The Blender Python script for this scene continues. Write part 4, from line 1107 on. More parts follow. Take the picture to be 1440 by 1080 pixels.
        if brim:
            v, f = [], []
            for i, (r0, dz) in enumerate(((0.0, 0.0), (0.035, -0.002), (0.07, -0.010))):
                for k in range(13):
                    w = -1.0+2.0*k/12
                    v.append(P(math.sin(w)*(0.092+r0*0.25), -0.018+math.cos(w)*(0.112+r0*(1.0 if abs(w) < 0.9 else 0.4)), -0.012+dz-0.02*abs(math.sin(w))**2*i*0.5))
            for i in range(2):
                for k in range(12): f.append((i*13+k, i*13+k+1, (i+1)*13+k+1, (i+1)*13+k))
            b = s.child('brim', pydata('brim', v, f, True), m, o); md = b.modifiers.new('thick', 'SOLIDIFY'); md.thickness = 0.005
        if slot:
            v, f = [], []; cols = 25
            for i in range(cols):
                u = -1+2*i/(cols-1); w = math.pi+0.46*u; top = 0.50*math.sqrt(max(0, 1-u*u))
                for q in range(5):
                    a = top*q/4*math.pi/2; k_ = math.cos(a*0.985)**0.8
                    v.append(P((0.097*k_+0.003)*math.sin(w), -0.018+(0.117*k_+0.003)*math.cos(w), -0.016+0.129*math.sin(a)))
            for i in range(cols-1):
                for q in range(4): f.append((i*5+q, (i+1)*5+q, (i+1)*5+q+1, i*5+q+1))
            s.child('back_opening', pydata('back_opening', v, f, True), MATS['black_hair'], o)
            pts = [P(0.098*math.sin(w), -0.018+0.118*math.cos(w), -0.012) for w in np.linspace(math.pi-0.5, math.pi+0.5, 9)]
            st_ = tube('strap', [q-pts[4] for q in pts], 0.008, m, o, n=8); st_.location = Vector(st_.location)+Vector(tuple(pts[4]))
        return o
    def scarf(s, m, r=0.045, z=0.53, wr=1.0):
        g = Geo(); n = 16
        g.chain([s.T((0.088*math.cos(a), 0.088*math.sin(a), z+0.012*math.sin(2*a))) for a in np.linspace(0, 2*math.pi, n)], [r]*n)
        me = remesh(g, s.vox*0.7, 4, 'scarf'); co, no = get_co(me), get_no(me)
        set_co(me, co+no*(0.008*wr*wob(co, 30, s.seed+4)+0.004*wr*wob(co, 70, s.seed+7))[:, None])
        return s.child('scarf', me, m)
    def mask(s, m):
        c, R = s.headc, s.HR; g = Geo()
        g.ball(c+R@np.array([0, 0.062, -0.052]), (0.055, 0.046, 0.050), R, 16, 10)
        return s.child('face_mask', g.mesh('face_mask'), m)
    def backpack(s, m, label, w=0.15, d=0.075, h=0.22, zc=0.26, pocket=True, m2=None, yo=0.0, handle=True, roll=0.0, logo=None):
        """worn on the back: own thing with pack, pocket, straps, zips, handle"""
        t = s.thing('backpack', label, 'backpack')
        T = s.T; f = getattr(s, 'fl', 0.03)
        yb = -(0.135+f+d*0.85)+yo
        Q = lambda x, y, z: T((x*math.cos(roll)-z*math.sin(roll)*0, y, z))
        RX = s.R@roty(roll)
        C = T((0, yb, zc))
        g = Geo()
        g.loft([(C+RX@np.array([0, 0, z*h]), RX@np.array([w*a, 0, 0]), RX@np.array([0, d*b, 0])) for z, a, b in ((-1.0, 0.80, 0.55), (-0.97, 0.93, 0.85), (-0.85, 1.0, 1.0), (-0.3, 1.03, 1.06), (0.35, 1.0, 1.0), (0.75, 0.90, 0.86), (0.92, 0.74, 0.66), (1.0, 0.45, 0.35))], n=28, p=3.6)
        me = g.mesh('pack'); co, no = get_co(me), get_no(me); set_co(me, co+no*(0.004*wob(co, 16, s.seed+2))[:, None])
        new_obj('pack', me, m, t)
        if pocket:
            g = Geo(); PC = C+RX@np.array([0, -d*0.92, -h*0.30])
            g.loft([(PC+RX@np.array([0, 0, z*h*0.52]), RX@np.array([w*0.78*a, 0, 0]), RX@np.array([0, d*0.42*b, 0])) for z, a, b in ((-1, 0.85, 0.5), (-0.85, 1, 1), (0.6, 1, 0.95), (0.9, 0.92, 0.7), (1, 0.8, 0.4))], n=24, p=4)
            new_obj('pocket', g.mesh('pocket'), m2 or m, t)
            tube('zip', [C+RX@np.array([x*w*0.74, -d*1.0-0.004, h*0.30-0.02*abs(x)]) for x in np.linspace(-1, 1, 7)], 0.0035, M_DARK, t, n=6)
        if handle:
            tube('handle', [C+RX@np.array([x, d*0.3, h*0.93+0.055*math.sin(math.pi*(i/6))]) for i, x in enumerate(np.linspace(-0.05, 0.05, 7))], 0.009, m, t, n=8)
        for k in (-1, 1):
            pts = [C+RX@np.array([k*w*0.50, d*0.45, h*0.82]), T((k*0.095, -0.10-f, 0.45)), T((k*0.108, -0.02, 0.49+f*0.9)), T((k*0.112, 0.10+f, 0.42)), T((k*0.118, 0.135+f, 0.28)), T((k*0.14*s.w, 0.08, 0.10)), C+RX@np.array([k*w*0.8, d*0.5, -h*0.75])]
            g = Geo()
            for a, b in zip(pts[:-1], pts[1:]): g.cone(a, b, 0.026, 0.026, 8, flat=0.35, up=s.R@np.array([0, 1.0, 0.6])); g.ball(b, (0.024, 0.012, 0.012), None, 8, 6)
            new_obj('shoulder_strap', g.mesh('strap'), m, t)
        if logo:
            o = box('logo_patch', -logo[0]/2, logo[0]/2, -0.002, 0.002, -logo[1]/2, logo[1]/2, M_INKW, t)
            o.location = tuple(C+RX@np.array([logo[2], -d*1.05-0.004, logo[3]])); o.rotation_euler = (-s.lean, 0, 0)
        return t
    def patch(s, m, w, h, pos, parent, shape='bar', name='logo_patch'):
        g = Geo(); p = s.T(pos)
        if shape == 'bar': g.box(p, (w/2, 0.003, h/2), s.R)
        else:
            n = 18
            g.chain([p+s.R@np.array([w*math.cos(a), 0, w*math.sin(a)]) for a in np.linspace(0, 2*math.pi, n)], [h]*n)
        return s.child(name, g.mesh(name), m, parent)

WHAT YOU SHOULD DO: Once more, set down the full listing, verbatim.

RESULT OF THIS EXERCISE:
The Blender Python script for this scene continues. Write part 4, from line 1107 on. More parts follow. Take the picture to be 1440 by 1080 pixels.
        if brim:
            v, f = [], []
            for i, (r0, dz) in enumerate(((0.0, 0.0), (0.035, -0.002), (0.07, -0.010))):
                for k in range(13):
                    w = -1.0+2.0*k/12
                    v.append(P(math.sin(w)*(0.092+r0*0.25), -0.018+math.cos(w)*(0.112+r0*(1.0 if abs(w) < 0.9 else 0.4)), -0.012+dz-0.02*abs(math.sin(w))**2*i*0.5))
            for i in range(2):
                for k in range(12): f.append((i*13+k, i*13+k+1, (i+1)*13+k+1, (i+1)*13+k))
            b = s.child('brim', pydata('brim', v, f, True), m, o); md = b.modifiers.new('thick', 'SOLIDIFY'); md.thickness = 0.005
        if slot:
            v, f = [], []; cols = 25
            for i in range(cols):
                u = -1+2*i/(cols-1); w = math.pi+0.46*u; top = 0.50*math.sqrt(max(0, 1-u*u))
                for q in range(5):
                    a = top*q/4*math.pi/2; k_ = math.cos(a*0.985)**0.8
                    v.append(P((0.097*k_+0.003)*math.sin(w), -0.018+(0.117*k_+0.003)*math.cos(w), -0.016+0.129*math.sin(a)))
            for i in range(cols-1):
                for q in range(4): f.append((i*5+q, (i+1)*5+q, (i+1)*5+q+1, i*5+q+1))
            s.child('back_opening', pydata('back_opening', v, f, True), MATS['black_hair'], o)
            pts = [P(0.098*math.sin(w), -0.018+0.118*math.cos(w), -0.012) for w in np.linspace(math.pi-0.5, math.pi+0.5, 9)]
            st_ = tube('strap', [q-pts[4] for q in pts], 0.008, m, o, n=8); st_.location = Vector(st_.location)+Vector(tuple(pts[4]))
        return o
    def scarf(s, m, r=0.045, z=0.53, wr=1.0):
        g = Geo(); n = 16
        g.chain([s.T((0.088*math.cos(a), 0.088*math.sin(a), z+0.012*math.sin(2*a))) for a in np.linspace(0, 2*math.pi, n)], [r]*n)
        me = remesh(g, s.vox*0.7, 4, 'scarf'); co, no = get_co(me), get_no(me)
        set_co(me, co+no*(0.008*wr*wob(co, 30, s.seed+4)+0.004*wr*wob(co, 70, s.seed+7))[:, None])
        return s.child('scarf', me, m)
    def mask(s, m):
        c, R = s.headc, s.HR; g = Geo()
        g.ball(c+R@np.array([0, 0.062, -0.052]), (0.055, 0.046, 0.050), R, 16, 10)
        return s.child('face_mask', g.mesh('face_mask'), m)
    def backpack(s, m, label, w=0.15, d=0.075, h=0.22, zc=0.26, pocket=True, m2=None, yo=0.0, handle=True, roll=0.0, logo=None):
        """worn on the back: own thing with pack, pocket, straps, zips, handle"""
        t = s.thing('backpack', label, 'backpack')
        T = s.T; f = getattr(s, 'fl', 0.03)
        yb = -(0.135+f+d*0.85)+yo
        Q = lambda x, y, z: T((x*math.cos(roll)-z*math.sin(roll)*0, y, z))
        RX = s.R@roty(roll)
        C = T((0, yb, zc))
        g = Geo()
        g.loft([(C+RX@np.array([0, 0, z*h]), RX@np.array([w*a, 0, 0]), RX@np.array([0, d*b, 0])) for z, a, b in ((-1.0, 0.80, 0.55), (-0.97, 0.93, 0.85), (-0.85, 1.0, 1.0), (-0.3, 1.03, 1.06), (0.35, 1.0, 1.0), (0.75, 0.90, 0.86), (0.92, 0.74, 0.66), (1.0, 0.45, 0.35))], n=28, p=3.6)
        me = g.mesh('pack'); co, no = get_co(me), get_no(me); set_co(me, co+no*(0.004*wob(co, 16, s.seed+2))[:, None])
        new_obj('pack', me, m, t)
        if pocket:
            g = Geo(); PC = C+RX@np.array([0, -d*0.92, -h*0.30])
            g.loft([(PC+RX@np.array([0, 0, z*h*0.52]), RX@np.array([w*0.78*a, 0, 0]), RX@np.array([0, d*0.42*b, 0])) for z, a, b in ((-1, 0.85, 0.5), (-0.85, 1, 1), (0.6, 1, 0.95), (0.9, 0.92, 0.7), (1, 0.8, 0.4))], n=24, p=4)
            new_obj('pocket', g.mesh('pocket'), m2 or m, t)
            tube('zip', [C+RX@np.array([x*w*0.74, -d*1.0-0.004, h*0.30-0.02*abs(x)]) for x in np.linspace(-1, 1, 7)], 0.0035, M_DARK, t, n=6)
        if handle:
            tube('handle', [C+RX@np.array([x, d*0.3, h*0.93+0.055*math.sin(math.pi*(i/6))]) for i, x in enumerate(np.linspace(-0.05, 0.05, 7))], 0.009, m, t, n=8)
        for k in (-1, 1):
            pts = [C+RX@np.array([k*w*0.50, d*0.45, h*0.82]), T((k*0.095, -0.10-f, 0.45)), T((k*0.108, -0.02, 0.49+f*0.9)), T((k*0.112, 0.10+f, 0.42)), T((k*0.118, 0.135+f, 0.28)), T((k*0.14*s.w, 0.08, 0.10)), C+RX@np.array([k*w*0.8, d*0.5, -h*0.75])]
            g = Geo()
            for a, b in zip(pts[:-1], pts[1:]): g.cone(a, b, 0.026, 0.026, 8, flat=0.35, up=s.R@np.array([0, 1.0, 0.6])); g.ball(b, (0.024, 0.012, 0.012), None, 8, 6)
            new_obj('shoulder_strap', g.mesh('strap'), m, t)
        if logo:
            o = box('logo_patch', -logo[0]/2, logo[0]/2, -0.002, 0.002, -logo[1]/2, logo[1]/2, M_INKW, t)
            o.location = tuple(C+RX@np.array([logo[2], -d*1.05-0.004, logo[3]])); o.rotation_euler = (-s.lean, 0, 0)
        return t
    def patch(s, m, w, h, pos, parent, shape='bar', name='logo_patch'):
        g = Geo(); p = s.T(pos)
        if shape == 'bar': g.box(p, (w/2, 0.003, h/2), s.R)
        else:
            n = 18
            g.chain([p+s.R@np.array([w*math.cos(a), 0, w*math.sin(a)]) for a in np.linspace(0, 2*math.pi, n)], [h]*n)
        return s.child(name, g.mesh(name), m, parent)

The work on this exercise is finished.